Filsuf dan ilmuwan telah lama berdebat mengenai realitas dan ilusi. Misalnya, jika kita memandang waktu sebagai ilusi, maka kita juga harus mempertanyakan apa arti dari pengalaman kita sehari-hari. Kita merasakan waktu berjalan, merencanakan masa depan, dan mengenang masa lalu. Namun, jika semua ini hanya produk dari pola pikir kita, maka apa standar yang dapat kita gunakan untuk membedakan antara realitas dan ilusi? Ini adalah pertanyaan mendasar yang telah menggelisahkan banyak pemikir klasik dan kontemporer.
Di sisi lain, beberapa teori dalam fisika kuantum, seperti teori holografik, mengusulkan bahwa realitas yang kita alami di dunia tiga dimensi hanyalah representasi dari informasi yang terkandung di permukaan dua dimensi, sehingga waktu bisa dianggap sebagai dimensi yang lebih tinggi yang tidak sepenuhnya kita akses. Teori ini memberikan pandangan baru tentang bagaimana kita memahami eksistensi maupun bagaimana waktu berfungsi dalam konteks realitas yang lebih besar.
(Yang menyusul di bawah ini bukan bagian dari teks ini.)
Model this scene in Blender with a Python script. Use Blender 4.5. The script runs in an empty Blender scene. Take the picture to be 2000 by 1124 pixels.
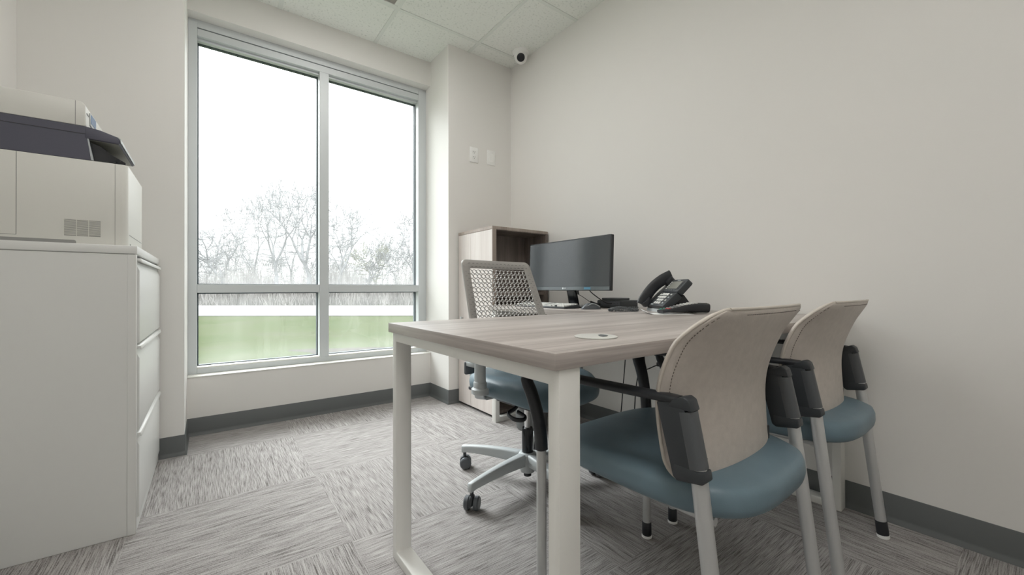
import bpy, bmesh, math, random
from mathutils import Vector, Matrix
C = bpy.context.scene
COL = C.collection
PI = math.pi

# ---------------------------------------------------------------- camera, sky, exposure
CAM_H, YAW, PITCH, ROLL, FPX = 0.842, math.radians(36.6252), math.radians(0.2127), math.radians(-0.0966), 794.73
def setup_camera():
    fw = Vector((math.sin(YAW)*math.cos(PITCH), math.cos(YAW)*math.cos(PITCH), math.sin(PITCH)))
    rt = Vector((math.cos(YAW), -math.sin(YAW), 0)); up = rt.cross(fw)
    rt2 = rt*math.cos(ROLL)+up*math.sin(ROLL); up2 = up*math.cos(ROLL)-rt*math.sin(ROLL)
    cd = bpy.data.cameras.new('camera'); cd.sensor_width = 36; cd.sensor_fit = 'HORIZONTAL'
    cd.lens = FPX/2000*36; cd.clip_start = 0.02; cd.clip_end = 400
    co = bpy.data.objects.new('camera', cd); COL.objects.link(co)
    m = Matrix((rt2, up2, -fw)).transposed().to_4x4(); m.translation = (0, 0, CAM_H)
    co.matrix_world = m; C.camera = co
setup_camera()
wd = bpy.data.worlds.new('overcast_sky'); C.world = wd; wd.use_nodes = True
SKY_LOW, SKY_HIGH, GLOW, GLOW_WIDTH = 1.35, 7.0, 36.0, math.radians(16)      # overcast: bright overhead, brightest round the veiled sun
SUN_EL, SUN_AZ = math.radians(44), (-0.27, 0.96)
def setup_sky():
    nt = wd.node_tree; bg = nt.nodes['Background']
    def mn(op, a, b=None):
        n = nt.nodes.new('ShaderNodeMath'); n.operation = op
        for i, v in enumerate((a, b)):
            if v is None: continue
            if isinstance(v, (int, float)): n.inputs[i].default_value = v
            else: nt.links.new(v, n.inputs[i])
        return n.outputs[0]
    tc = nt.nodes.new('ShaderNodeTexCoord'); sx = nt.nodes.new('ShaderNodeSeparateXYZ'); nt.links.new(tc.outputs['Generated'], sx.inputs[0])
    up = mn('MAXIMUM', sx.outputs[2], 0.0)
    base = mn('ADD', SKY_LOW, mn('MULTIPLY', mn('POWER', up, 1.25), SKY_HIGH-SKY_LOW))
    k = math.cos(SUN_EL)/math.hypot(*SUN_AZ); sd = (SUN_AZ[0]*k, SUN_AZ[1]*k, math.sin(SUN_EL))
    dp = nt.nodes.new('ShaderNodeVectorMath'); dp.operation = 'DOT_PRODUCT'; nt.links.new(tc.outputs['Generated'], dp.inputs[0]); dp.inputs[1].default_value = sd
    ang = mn('ARCCOSINE', mn('MINIMUM', dp.outputs['Value'], 1.0)); q = mn('DIVIDE', ang, GLOW_WIDTH)
    g = mn('MULTIPLY', mn('EXPONENT', mn('MULTIPLY', mn('MULTIPLY', q, q), -1.0)), GLOW)
    nt.links.new(mn('ADD', base, g), bg.inputs[1]); bg.inputs[0].default_value = (0.965, 0.985, 1.0, 1)
setup_sky()
C.view_settings.view_transform = 'Standard'; C.view_settings.look = 'None'
C.view_settings.exposure = 0.0; C.view_settings.gamma = 1.0; C.view_settings.use_curve_mapping = False
C.cycles.max_bounces = 10; C.cycles.diffuse_bounces = 6; C.cycles.transparent_max_bounces = 12
C.cycles.use_denoising = True; C.cycles.sample_clamp_indirect = 6.0
pl = bpy.data.lights.new('window_portal', 'AREA'); pl.shape = 'RECTANGLE'; pl.size = 1.5; pl.size_y = 2.1; pl.cycles.is_portal = True
po = bpy.data.objects.new('window_portal', pl); COL.objects.link(po); po.location = (0.65, 3.2, 1.39); po.rotation_euler = (-PI/2, 0, 0)
TROFFER, REAR_FILL = 7.3, 11.6          # brightness of the lay-in ceiling light and the added rear fill panel

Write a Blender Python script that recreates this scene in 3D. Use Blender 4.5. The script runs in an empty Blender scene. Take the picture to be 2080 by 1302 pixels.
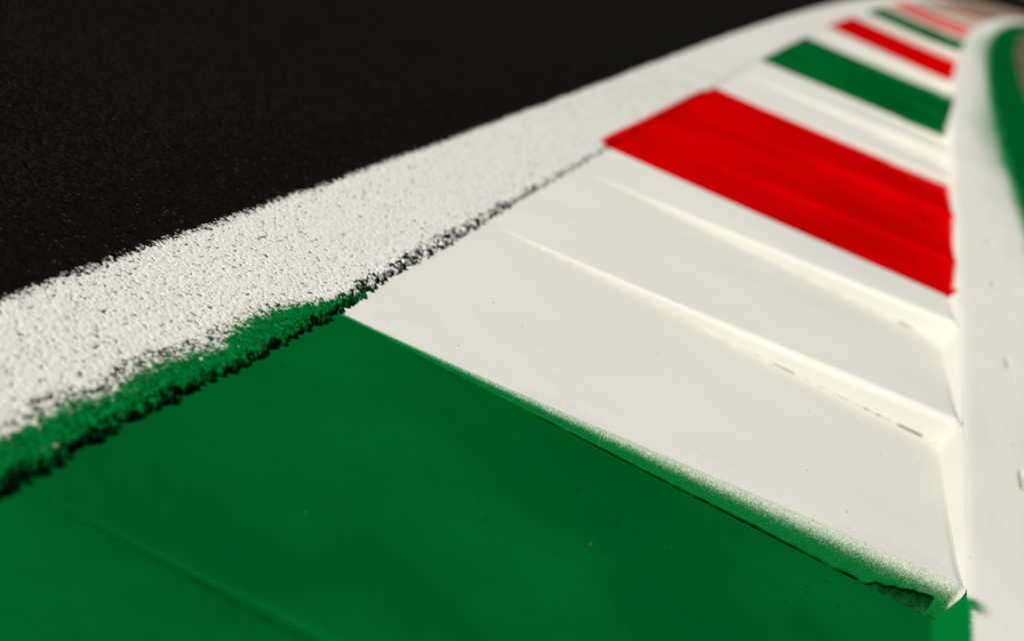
import bpy, math, random
import numpy as np
from mathutils import Matrix, Vector

# ------------------------------------------------------------------ camera, sky, sun, exposure
sc = bpy.context.scene
COL = sc.collection
P = 0.45                                   # metres per kerb tooth
R = math.radians

CAM_POS = (0.7483 * P, -1.5325 * P, 1.0311 * P)
YAW, PITCH, ROLL, FPX = -0.1625, 0.3321, 0.4137, 3008.4
cam_d = bpy.data.cameras.new('camera')
cam_d.sensor_width = 36.0
cam_d.lens = FPX / 2080.0 * 36.0
cam_d.clip_start = 0.02
cam_d.clip_end = 3000.0
cam_d.dof.use_dof = True
cam_d.dof.focus_distance = 2.78 * P
cam_d.dof.aperture_fstop = 3.9
cam_d.dof.aperture_blades = 0
cam = bpy.data.objects.new('camera', cam_d)
COL.objects.link(cam)
F = Vector((math.sin(YAW) * math.cos(PITCH), math.cos(YAW) * math.cos(PITCH), -math.sin(PITCH)))
R0 = Vector((math.cos(YAW), -math.sin(YAW), 0.0))
U0 = R0.cross(F)
RX = R0 * math.cos(ROLL) + U0 * math.sin(ROLL)
UY = -R0 * math.sin(ROLL) + U0 * math.cos(ROLL)
cam.matrix_world = Matrix(((RX.x, UY.x, -F.x, CAM_POS[0]), (RX.y, UY.y, -F.y, CAM_POS[1]),
                           (RX.z, UY.z, -F.z, CAM_POS[2]), (0, 0, 0, 1)))
sc.camera = cam

SUN_EL, SUN_AZ = R(44), R(180 + 42)        # azimuth from +Y (along the kerb), clockwise
to_sun = Vector((math.sin(SUN_AZ) * math.cos(SUN_EL), math.cos(SUN_AZ) * math.cos(SUN_EL), math.sin(SUN_EL)))
world = bpy.data.worlds.new('World'); sc.world = world
world.use_nodes = True
wn = world.node_tree
sky = wn.nodes.new('ShaderNodeTexSky'); sky.sky_type = 'NISHITA'
sky.sun_disc = False; sky.sun_elevation = SUN_EL; sky.sun_rotation = SUN_AZ
sky.dust_density = 2.0
bg = wn.nodes['Background']; bg.inputs['Strength'].default_value = 0.06
wn.links.new(sky.outputs[0], bg.inputs[0])
sun_d = bpy.data.lights.new('sun', 'SUN'); sun_d.energy = 3.65; sun_d.angle = R(0.5)
sun_d.color = (1.0, 0.93, 0.81)
sun = bpy.data.objects.new('sun', sun_d); COL.objects.link(sun)
sun.rotation_euler = to_sun.to_track_quat('Z', 'Y').to_euler()
sc.view_settings.view_transform = 'Standard'; sc.view_settings.look = 'None'
sc.view_settings.gamma = 1.0; sc.view_settings.exposure = 0.06

# ------------------------------------------------------------------ the line the kerb follows
W, H, HB = 1.268 * P, 0.0797 * P, 0.026 * P     # kerb width, height at its outer side, width of the end faces
APR = 0.385 * P                                  # apron strip behind the kerb
_t = np.linspace(-12, 260, 40000)
_dt = _t[1] - _t[0]
_k = np.where(_t < 6.04, -0.001, 0.0027)
_th = np.cumsum(_k) * _dt; _th -= np.interp(0, _t, _th)
_x = np.cumsum(np.sin(_th)) * _dt; _x -= np.interp(0, _t, _x)
_y = np.cumsum(np.cos(_th)) * _dt; _y -= np.interp(0, _t, _y)

def W3(s, u, z):
    """s in teeth along the kerb, u and z in metres (u to the right of the kerb's track edge)."""
    s, u, z = np.broadcast_arrays(np.asarray(s, float), np.asarray(u, float), np.asarray(z, float))
    th = np.interp(s, _t, _th)
    x = np.interp(s, _t, _x) * P + u * np.cos(th)
    y = np.interp(s, _t, _y) * P - u * np.sin(th)
    return np.stack([x, y, z], -1)

# ------------------------------------------------------------------ noise helpers
def hash2(ix, iy, seed):
    n = (ix.astype(np.int64) * 374761393 + iy.astype(np.int64) * 668265263 + seed * 974711) & 0x7fffffff
    n = ((n ^ (n >> 13)) * 1274126177) & 0x7fffffff
    n = ((n ^ (n >> 16)) * 668265263) & 0x7fffffff
    return ((n ^ (n >> 15)) & 0xffffff) / float(0xffffff)

def vnoise(x, y, seed=0):
    x, y = np.broadcast_arrays(np.asarray(x, float), np.asarray(y, float))
    ix, iy = np.floor(x), np.floor(y)
    fx, fy = x - ix, y - iy
    fx = fx * fx * (3 - 2 * fx); fy = fy * fy * (3 - 2 * fy)
    a, b = hash2(ix, iy, seed), hash2(ix + 1, iy, seed)
    c, d = hash2(ix, iy + 1, seed), hash2(ix + 1, iy + 1, seed)
    return (a * (1 - fx) + b * fx) * (1 - fy) + (c * (1 - fx) + d * fx) * fy

def fbm(x, y, seed=0, octv=4):
    v, a, tot = 0, 1.0, 0
    for o in range(octv):
        v = v + a * vnoise(x * 2 ** o, y * 2 ** o, seed + 17 * o); tot += a; a *= .55
    return v / tot

def stones(x, y, cell, seed, keep=None):
    """Domes of a packed aggregate: height 0..1 and a random value per stone."""
    gx, gy = np.floor(x / cell), np.floor(y / cell)
    best = np.full(x.shape, -1.0); rid = np.zeros(x.shape)
    for dx in (-1, 0, 1):
        for dy in (-1, 0, 1):
            jx, jy = gx + dx, gy + dy
            px = (jx + .1 + .8 * hash2(jx, jy, seed)) * cell
            py = (jy + .1 + .8 * hash2(jx, jy, seed + 5)) * cell
            rr = cell * (.52 + .5 * hash2(jx, jy, seed + 9))
            ex, ey = (x - px) / rr, (y - py) / rr
            an = hash2(jx, jy, seed + 13) * 6.28
            ca, sa = np.cos(an), np.sin(an)
            el = 1.0 + .45 * hash2(jx, jy, seed + 21)
            d2 = (ex * ca + ey * sa) ** 2 * el + (ey * ca - ex * sa) ** 2 / el
            hgt = (.75 + .5 * hash2(jx, jy, seed + 3)) * np.sqrt(np.clip(1.15 - d2, 0, None))
            if keep is not None: hgt = np.where(keep(px, py, hash2(jx, jy, seed + 41)), hgt, -1.0)
            m = hgt > best
            best = np.where(m, hgt, best); rid = np.where(m, hash2(jx, jy, seed + 31), rid)
    return np.clip(best, 0, 1.3), rid

def pits(x, y, cell, seed, rmin, rmax, prob):
    """Scattered voids left between the stones: 0..1, 1 in the middle of a void."""
    gx, gy = np.floor(x / cell), np.floor(y / cell)
    out = np.zeros(x.shape)
    for dx in (-1, 0, 1):
        for dy in (-1, 0, 1):
            jx, jy = gx + dx, gy + dy
            px = (jx + hash2(jx, jy, seed)) * cell
            py = (jy + hash2(jx, jy, seed + 5)) * cell
            rr = rmin + (rmax - rmin) * hash2(jx, jy, seed + 9) ** 2
            an = hash2(jx, jy, seed + 13) * 6.28
            ex, ey = (x - px) / rr, (y - py) / rr
            ca, sa = np.cos(an), np.sin(an)
            d2 = (ex * ca + ey * sa) ** 2 + 1.9 * (ey * ca - ex * sa) ** 2
            v = np.clip(1.5 - d2, 0, 1) * (hash2(jx, jy, seed + 3) < prob)
            out = np.maximum(out, v)
    return out

def sstep(a, b, x):
    t = np.clip((x - a) / (b - a), 0, 1)
    return t * t * (3 - 2 * t)

# ------------------------------------------------------------------ mesh helpers
def grid_mesh(name, pts, col=None, col_name='mix', flip=False):
    n, m = pts.shape[:2]
    me = bpy.data.meshes.new(name)
    idx = np.arange(n * m).reshape(n, m)
    q = np.stack([idx[:-1, :-1], idx[:-1, 1:], idx[1:, 1:], idx[1:, :-1]], -1).reshape(-1, 4)
    if flip: q = q[:, ::-1]
    nf = len(q)
    me.vertices.add(n * m); me.vertices.foreach_set('co', pts.reshape(-1).astype(np.float32))
    me.loops.add(nf * 4); me.loops.foreach_set('vertex_index', q.reshape(-1).astype(np.int32))
    me.polygons.add(nf)
    me.polygons.foreach_set('loop_start', np.arange(0, nf * 4, 4, dtype=np.int32))
    me.polygons.foreach_set('use_smooth', np.ones(nf, dtype=bool))
    me.update(calc_edges=True); me.validate()
    if col is not None:
        at = me.attributes.new(col_name, 'FLOAT_COLOR', 'POINT')
        at.data.foreach_set('color', np.ascontiguousarray(col.reshape(-1), dtype=np.float32))
    return me

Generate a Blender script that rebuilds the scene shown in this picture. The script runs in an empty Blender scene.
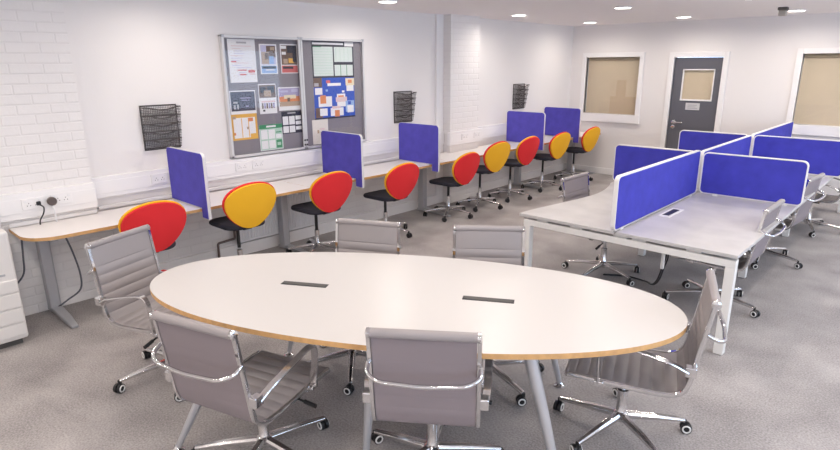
import bpy, bmesh, math, random
from mathutils import Vector, Matrix
random.seed(7)
PI = math.pi
S = bpy.context.scene
COL = S.collection

# ---------------------------------------------------------------- materials
def nodes(name):
    m = bpy.data.materials.new(name); m.use_nodes = True
    nt = m.node_tree
    return m, nt, nt.nodes['Principled BSDF']

def mat(name, rgb, rough=.5, metal=0., bump=0., bscale=200., var=0., vscale=8., coat=0., sheen=0.):
    m, nt, b = nodes(name)
    b.inputs['Base Color'].default_value = (*rgb, 1)
    b.inputs['Roughness'].default_value = rough
    b.inputs['Metallic'].default_value = metal
    if coat: b.inputs['Coat Weight'].default_value = coat
    if sheen: b.inputs['Sheen Weight'].default_value = sheen
    if bump or var:
        tc = nt.nodes.new('ShaderNodeTexCoord')
    if bump:
        n = nt.nodes.new('ShaderNodeTexNoise'); n.inputs['Scale'].default_value = bscale; n.inputs['Detail'].default_value = 4
        nt.links.new(tc.outputs['Object'], n.inputs['Vector'])
        bp = nt.nodes.new('ShaderNodeBump'); bp.inputs['Strength'].default_value = bump; bp.inputs['Distance'].default_value = .004
        nt.links.new(n.outputs['Fac'], bp.inputs['Height']); nt.links.new(bp.outputs['Normal'], b.inputs['Normal'])
    if var:
        n2 = nt.nodes.new('ShaderNodeTexNoise'); n2.inputs['Scale'].default_value = vscale; n2.inputs['Detail'].default_value = 5
        nt.links.new(tc.outputs['Object'], n2.inputs['Vector'])
        r = nt.nodes.new('ShaderNodeValToRGB')
        r.color_ramp.elements[0].position = .3; r.color_ramp.elements[1].position = .7
        r.color_ramp.elements[0].color = (*[c*(1-var) for c in rgb], 1)
        r.color_ramp.elements[1].color = (*[min(1, c*(1+var)) for c in rgb], 1)
        nt.links.new(n2.outputs['Fac'], r.inputs['Fac']); nt.links.new(r.outputs['Color'], b.inputs['Base Color'])
    return m

def brick_mat(name, rgb, axes, strength=.6):
    m, nt, b = nodes(name)
    b.inputs['Base Color'].default_value = (*rgb, 1); b.inputs['Roughness'].default_value = .55
    tc = nt.nodes.new('ShaderNodeTexCoord'); sp = nt.nodes.new('ShaderNodeSeparateXYZ'); cb = nt.nodes.new('ShaderNodeCombineXYZ')
    nt.links.new(tc.outputs['Object'], sp.inputs[0])
    nt.links.new(sp.outputs[axes[0]], cb.inputs[0]); nt.links.new(sp.outputs[axes[1]], cb.inputs[1])
    br = nt.nodes.new('ShaderNodeTexBrick')
    br.inputs['Scale'].default_value = 1; br.inputs['Brick Width'].default_value = .225; br.inputs['Row Height'].default_value = .075
    br.inputs['Mortar Size'].default_value = .008; br.inputs['Mortar Smooth'].default_value = .6
    br.inputs['Color1'].default_value = (*rgb, 1); br.inputs['Color2'].default_value = (*[c*.985 for c in rgb], 1)
    br.inputs['Mortar'].default_value = (*[c*.96 for c in rgb], 1)
    nt.links.new(cb.outputs[0], br.inputs['Vector'])
    nz = nt.nodes.new('ShaderNodeTexNoise'); nz.inputs['Scale'].default_value = 40
    nt.links.new(tc.outputs['Object'], nz.inputs['Vector'])
    mx = nt.nodes.new('ShaderNodeMath'); mx.operation = 'MULTIPLY_ADD'; mx.inputs[1].default_value = -1.
    inv = nt.nodes.new('ShaderNodeMath'); inv.operation = 'MULTIPLY'; inv.inputs[1].default_value = .25
    nt.links.new(nz.outputs['Fac'], inv.inputs[0])
    nt.links.new(br.outputs['Fac'], mx.inputs[0]); nt.links.new(inv.outputs[0], mx.inputs[2])
    bp = nt.nodes.new('ShaderNodeBump'); bp.inputs['Strength'].default_value = strength; bp.inputs['Distance'].default_value = .012
    nt.links.new(mx.outputs[0], bp.inputs['Height']); nt.links.new(bp.outputs['Normal'], b.inputs['Normal'])
    nt.links.new(br.outputs['Color'], b.inputs['Base Color'])
    return m

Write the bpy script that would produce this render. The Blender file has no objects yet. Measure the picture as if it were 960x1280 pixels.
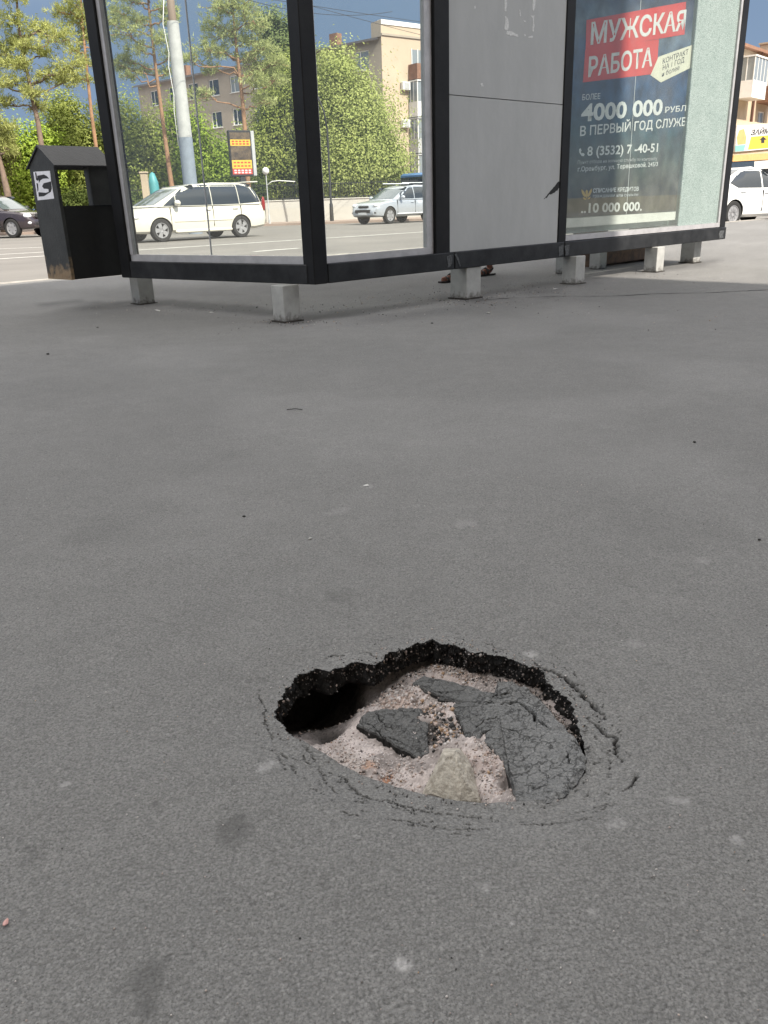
import bpy, bmesh, math, random
import numpy as np
from mathutils import Vector, Matrix, noise as mnoise
C = bpy.context.scene
COL = C.collection
rnd = random.Random(7)
rng = np.random.default_rng(7)
R = math.radians

# ------------------------------------------------------------------ camera
CAM_H = 0.78
FPX, CXP, CYP = 1014.0, 480.0, 640.0            # focal length and centre in pixels of the 960 x 1280 frame
_dn = np.array([93., 2673., FPX]); _dn /= np.linalg.norm(_dn)
_fw = np.array([0., 0., 1.])
_Y = _fw - _dn * (_fw @ _dn); _Y /= np.linalg.norm(_Y)
_Z = -_dn
_X = np.cross(_Y, _Z)
RW = np.array([_X, _Y, _Z])                      # camera (x right, y down, z forward) -> world
cam_d = bpy.data.cameras.new('camera'); cam = bpy.data.objects.new('camera', cam_d); COL.objects.link(cam)
cam_d.sensor_fit = 'AUTO'; cam_d.sensor_width = 36.0; cam_d.lens = 36.0 * FPX / 1280.0
cam_d.clip_start = 0.02; cam_d.clip_end = 3000
_r, _u, _b = RW @ np.array([1, 0, 0.]), RW @ np.array([0, -1, 0.]), RW @ np.array([0, 0, -1.])
cam.matrix_world = Matrix(((_r[0], _u[0], _b[0], 0), (_r[1], _u[1], _b[1], 0), (_r[2], _u[2], _b[2], CAM_H), (0, 0, 0, 1)))
C.camera = cam

def ray(px, py): return RW @ np.array([(px - CXP) / FPX, (py - CYP) / FPX, 1.0])
def G(px, py, z=0.0):                            # survey: the point of the plane at height z seen at a pixel
    r = ray(px, py); t = (z - CAM_H) / r[2]
    return np.array([r[0] * t, r[1] * t, z])
def AT(px, py, Y):                               # survey: the point at distance Y in front of the camera
    r = ray(px, py); t = Y / r[1]
    return np.array([r[0] * t, Y, CAM_H + r[2] * t])

# ------------------------------------------------------------------ sky, sun, exposure
SUN_EL, SUN_AZ = R(46), None
sun_h = np.array([0.66, -0.75])                   # horizontal direction towards the sun: behind the camera, to the right
sun_h /= np.linalg.norm(sun_h)
W = bpy.data.worlds.new('World'); C.world = W; W.use_nodes = True
nt = W.node_tree; nt.nodes.clear(); N = nt.nodes.new; Lk = nt.links.new
out = N('ShaderNodeOutputWorld'); bg = N('ShaderNodeBackground'); bg.inputs['Strength'].default_value = 0.15
sky = N('ShaderNodeTexSky'); sky.sky_type = 'NISHITA'; sky.sun_disc = False
sky.sun_elevation = SUN_EL; sky.sun_rotation = math.atan2(sun_h[0], sun_h[1])
sky.dust_density = 1.5
tc = N('ShaderNodeTexCoord'); sep = N('ShaderNodeSeparateXYZ'); Lk(tc.outputs['Generated'], sep.inputs[0])
cn = N('ShaderNodeTexNoise'); cn.inputs['Scale'].default_value = 2.2; cn.inputs['Detail'].default_value = 6; cn.inputs['Roughness'].default_value = .55
Lk(tc.outputs['Generated'], cn.inputs['Vector'])
cr = N('ShaderNodeMapRange'); cr.interpolation_type = 'SMOOTHSTEP'
cr.inputs[1].default_value = .36; cr.inputs[2].default_value = .58; Lk(cn.outputs['Fac'], cr.inputs[0])
m1 = N('ShaderNodeMix'); m1.data_type = 'RGBA'; Lk(cr.outputs[0], m1.inputs[0]); Lk(sky.outputs[0], m1.inputs[6])
m1.inputs[7].default_value = (7.7, 7.45, 7.0, 1)   # thin bright cloud overhead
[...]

Satu lagi konsep yang relevan dalam diskusi ini adalah teori waktu dalam filsafat. Beberapa filsuf seperti Immanuel Kant berpendapat bahwa waktu adalah bentuk persepsi kita terhadap dunia, bukan entitas yang berdiri sendiri. Dalam pandangannya, pengalaman waktu adalah bagian dari cara manusia berinteraksi dengan ruang dan peristiwa, memberikan warna pada pemahaman kita tentang gerak dan perubahan.